Treasury audits billions held in blocked funds

Source: Treasury audits billions held in blocked funds | The Herald

Treasury audits billions held in blocked funds
 Dr John Mangudya

Golden Sibanda
Senior Business Reporter
TREASURY has started validating blocked funds, which the central bank last year estimated at over US$1,3 billion, that could not be repatriated due to shortage of foreign currency, for consolidation into national debt.

A recent update from the Treasury’s Debt Office puts the cumulative blocked funds figure at an estimated US$2,9 billion.

Reserve Bank of Zimbabwe (RBZ) governor Dr John Mangudya, said in an interview this week the legacy debts comprised in-country funds owed to foreigners after Zimbabwe changed its currency in 2019.

The process of changing the national currency conversion, which was undertaken as Zimbabwe’s US dollar liquidity woes mounted, was done in terms of statutory instrument (SI) 33 of 2019.

At that point all US dollar balances, the anchor currency under a multi-currency regime introduced in 2009, were converted to Zimbabwe dollars at a central bank prescribed exchange rate 1 to 1.

Zimbabwe operated a US dollar anchored multiple currency regime from 2009, after the local unit was decimated by inflation, until February 2019 when the new Government reintroduced a domestic currency.

In April last year, the RBZ governor said the apex bank had completed a validation exercise on the external funds and directed local holders of the debts to transfer the local currency equivalent to the bank.

The bank then said it would issue debt instruments to holders of the external funds or legacy foreign debts.

It was not immediately clear if the process is detached from the ongoing debt audit.

The blocked funds, cash flows generated in a country but cannot be repatriated due forex shortage or capital restrictions, entail funds that were generated in Zimbabwe between 2016 and 2019.

Dr Mangudya said the Government should be commended for taking the decision to expunge the debts as well as accepting the responsibility to repay funds in order to cleanse Zimbabwe’s credit risk profile.

A number of external investors, among them foreign airlines such as South African Airways and others like International Air Travel Association (IATA), could not transfer funds to their jurisdictions due to forex shortage in Zimbabwe.

SAA is on record saying it sought to repatriate about R350 million in ticket sales revenue that got trapped.

IATA said the funds are deemed blocked if they cannot be transferred for a period exceeding two months.

Responsibility to transfer the funds rested with local banks or firms that received products or services from foreign suppliers, but could not be done amid forex shortage, especially after the currency was changed.

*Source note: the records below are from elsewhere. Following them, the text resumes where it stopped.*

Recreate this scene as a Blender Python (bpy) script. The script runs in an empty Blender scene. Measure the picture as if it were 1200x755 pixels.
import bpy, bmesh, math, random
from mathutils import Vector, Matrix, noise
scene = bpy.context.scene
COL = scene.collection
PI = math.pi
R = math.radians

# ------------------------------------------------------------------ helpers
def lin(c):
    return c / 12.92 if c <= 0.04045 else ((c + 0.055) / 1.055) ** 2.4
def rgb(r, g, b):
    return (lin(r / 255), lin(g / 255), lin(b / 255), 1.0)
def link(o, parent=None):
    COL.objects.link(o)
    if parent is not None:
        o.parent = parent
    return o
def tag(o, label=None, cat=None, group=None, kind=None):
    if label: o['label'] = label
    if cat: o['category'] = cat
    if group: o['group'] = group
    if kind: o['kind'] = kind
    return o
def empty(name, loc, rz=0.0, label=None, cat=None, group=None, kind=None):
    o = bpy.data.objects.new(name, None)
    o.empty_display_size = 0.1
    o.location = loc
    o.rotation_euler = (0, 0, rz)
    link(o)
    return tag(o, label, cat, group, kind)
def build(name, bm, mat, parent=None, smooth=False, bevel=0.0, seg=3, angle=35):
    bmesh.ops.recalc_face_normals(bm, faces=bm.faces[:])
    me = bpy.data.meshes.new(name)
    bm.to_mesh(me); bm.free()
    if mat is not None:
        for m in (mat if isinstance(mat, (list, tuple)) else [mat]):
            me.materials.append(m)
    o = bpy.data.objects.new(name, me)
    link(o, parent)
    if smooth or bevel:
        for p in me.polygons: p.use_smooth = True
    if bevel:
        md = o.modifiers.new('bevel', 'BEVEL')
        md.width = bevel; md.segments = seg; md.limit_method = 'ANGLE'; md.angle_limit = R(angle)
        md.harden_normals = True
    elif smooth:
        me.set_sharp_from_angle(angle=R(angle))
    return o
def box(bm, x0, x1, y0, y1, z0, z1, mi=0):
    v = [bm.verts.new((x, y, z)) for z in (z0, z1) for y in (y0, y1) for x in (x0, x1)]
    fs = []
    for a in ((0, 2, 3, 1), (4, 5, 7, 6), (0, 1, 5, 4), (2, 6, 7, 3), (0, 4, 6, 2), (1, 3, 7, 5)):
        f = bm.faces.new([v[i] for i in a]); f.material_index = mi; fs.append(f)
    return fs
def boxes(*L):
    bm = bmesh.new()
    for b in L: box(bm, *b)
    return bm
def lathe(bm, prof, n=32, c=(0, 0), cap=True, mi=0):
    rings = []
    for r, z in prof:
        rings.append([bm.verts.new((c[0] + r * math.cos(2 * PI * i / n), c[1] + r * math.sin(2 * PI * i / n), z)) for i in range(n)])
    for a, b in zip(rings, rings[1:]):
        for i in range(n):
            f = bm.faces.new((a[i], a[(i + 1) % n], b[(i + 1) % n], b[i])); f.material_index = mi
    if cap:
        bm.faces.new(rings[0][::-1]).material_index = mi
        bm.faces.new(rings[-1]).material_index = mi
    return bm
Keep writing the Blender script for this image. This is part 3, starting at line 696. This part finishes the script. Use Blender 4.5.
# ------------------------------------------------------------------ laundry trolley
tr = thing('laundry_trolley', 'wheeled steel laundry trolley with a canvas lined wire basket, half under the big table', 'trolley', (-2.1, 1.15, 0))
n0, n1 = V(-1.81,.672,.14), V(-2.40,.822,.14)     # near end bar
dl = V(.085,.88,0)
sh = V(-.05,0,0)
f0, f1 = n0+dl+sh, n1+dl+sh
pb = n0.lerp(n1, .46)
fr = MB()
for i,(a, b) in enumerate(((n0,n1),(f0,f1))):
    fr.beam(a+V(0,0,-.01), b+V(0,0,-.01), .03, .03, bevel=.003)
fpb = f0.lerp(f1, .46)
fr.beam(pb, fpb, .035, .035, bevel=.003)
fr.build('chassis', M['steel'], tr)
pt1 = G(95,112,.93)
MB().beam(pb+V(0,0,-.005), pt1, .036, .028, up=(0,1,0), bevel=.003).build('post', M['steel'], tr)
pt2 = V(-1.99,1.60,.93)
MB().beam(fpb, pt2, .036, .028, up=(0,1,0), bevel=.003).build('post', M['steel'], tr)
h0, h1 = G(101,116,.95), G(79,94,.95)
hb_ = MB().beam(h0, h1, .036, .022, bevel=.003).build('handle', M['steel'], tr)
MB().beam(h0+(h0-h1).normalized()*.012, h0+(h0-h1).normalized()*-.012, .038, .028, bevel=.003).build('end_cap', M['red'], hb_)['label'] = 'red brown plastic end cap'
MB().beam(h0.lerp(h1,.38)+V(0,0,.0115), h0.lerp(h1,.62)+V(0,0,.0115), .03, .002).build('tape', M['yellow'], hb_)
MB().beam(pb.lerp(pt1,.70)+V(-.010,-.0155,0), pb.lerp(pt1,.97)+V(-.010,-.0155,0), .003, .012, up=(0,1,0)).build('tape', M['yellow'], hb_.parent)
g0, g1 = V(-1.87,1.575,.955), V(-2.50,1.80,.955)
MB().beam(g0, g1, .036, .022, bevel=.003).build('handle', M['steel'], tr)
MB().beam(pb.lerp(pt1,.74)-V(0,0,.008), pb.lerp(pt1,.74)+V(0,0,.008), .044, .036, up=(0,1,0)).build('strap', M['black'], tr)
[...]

Dr Mangudya said if the Government failed to resolve the issue this would have grave consequences for Zimbabwe such as damaging its credit profile and withdrawal of services or product supplies.

The central bank chief said if foreign partners were left stuck with a   domestic currency that they cannot repatriate, the foreign business operations could be negatively impacted or worse, collapse.

For instance, Dr Mangudya said, Zimbabwe owes the World Bank about US$2,4 billion, former commercial white farmers US$3,4 billion for farm improvements, which the Government has assumed and will repay.